Following an account of the well-known Israeli heroics popularized in various Hollywood movies, Telegraph history writer Marea Donnelly then ventures into less familiar territory. "[I]ntrigue surrounds" the choice of some westerners to join the Popular Front for the Liberation of Palestine terrorists in kidnapping Israelis, the article alleges. "Adding to the confusion," Donnelly continues, was the fact that the hijackers described themselves as belonging to the "Che Guevara Force and the Gaza Commando of the Popular Front for the Liberation of Palestine (PFLP)".

Readers then unexpectedly encounter an ostensible cause to doubt the heroic narrative:

Then in 2007 Britian’s National Archives released a file suggesting Israel’s Security Service, the Shin Bet, had helped subversive agents in the PFLP stage the hijack.

First secretary at the British embassy in Paris, David Colvin, told superiors a contact in the Euro-Arab Parliamentary Association suggested the attack was designed to torpedo the rival Palestine Liberation Organisation’s standing in France, and prevent a perceived rapprochement between Americans and the PLO.

The apparent implication is that the aforementioned "confusion" can be attributed to the alleged Israeli engineering of the hijacking in which three Israeli hostages and one commando were killed.

The claim, popular in pro-Palestinian conspiracy sites, is based on a single "report" given to David Colvin, the first secretary at the British embassy in Paris in 1976. Recently released by the British archives, the document begins: "It might be useful to record some of the theories which are circulating about the incident." In other words, this document recounts various rumors or theories. The report notes the "theories," but does not assess them. Here is the relevant section:

British archives entebbe small.jpg

When the document was first released in 2007, it was widely reported as a curiosity.
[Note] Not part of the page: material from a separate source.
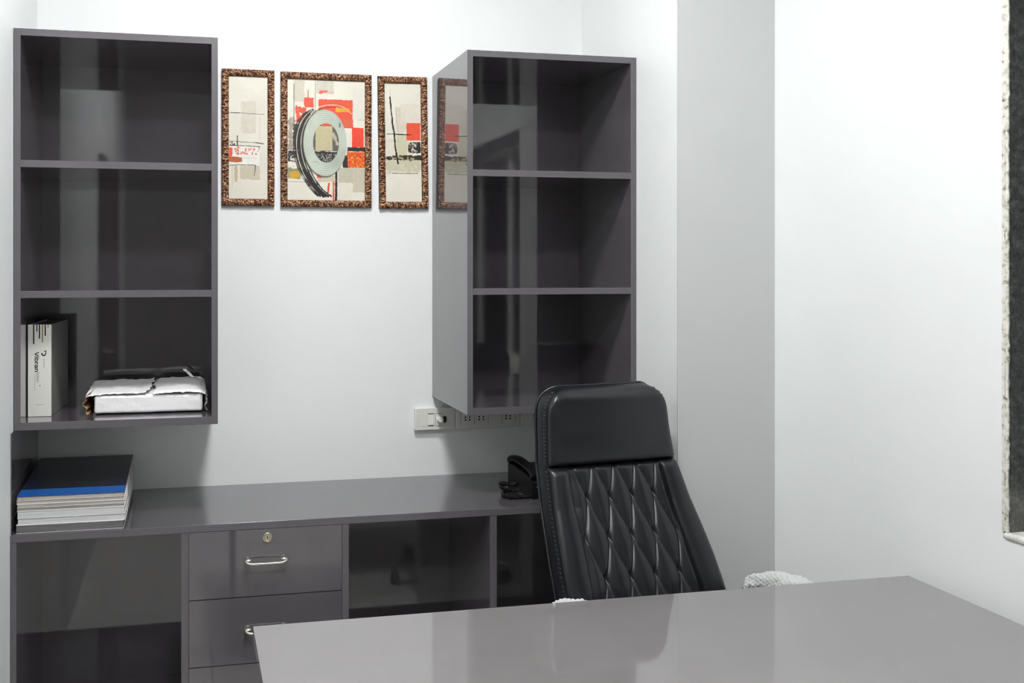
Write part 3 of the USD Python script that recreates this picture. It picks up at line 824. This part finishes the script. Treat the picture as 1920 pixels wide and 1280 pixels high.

However, news organizations were careful to note that there was no evidence this "report" was taken seriously. The Telegraph (British) noted: "The message was received without comment." Haaretz added: "The claim is not known to be backed up by corroborating evidence, and the file does not make it clear whether the British government took the claim seriously."

To include a baseless conspiracy theory, without clearly noting that it is unfounded, in a short and light historical piece is incredibly misleading. Casting rumors and conspiracy theories as potentially credible is a disservice both to the historical record and to sound journalism.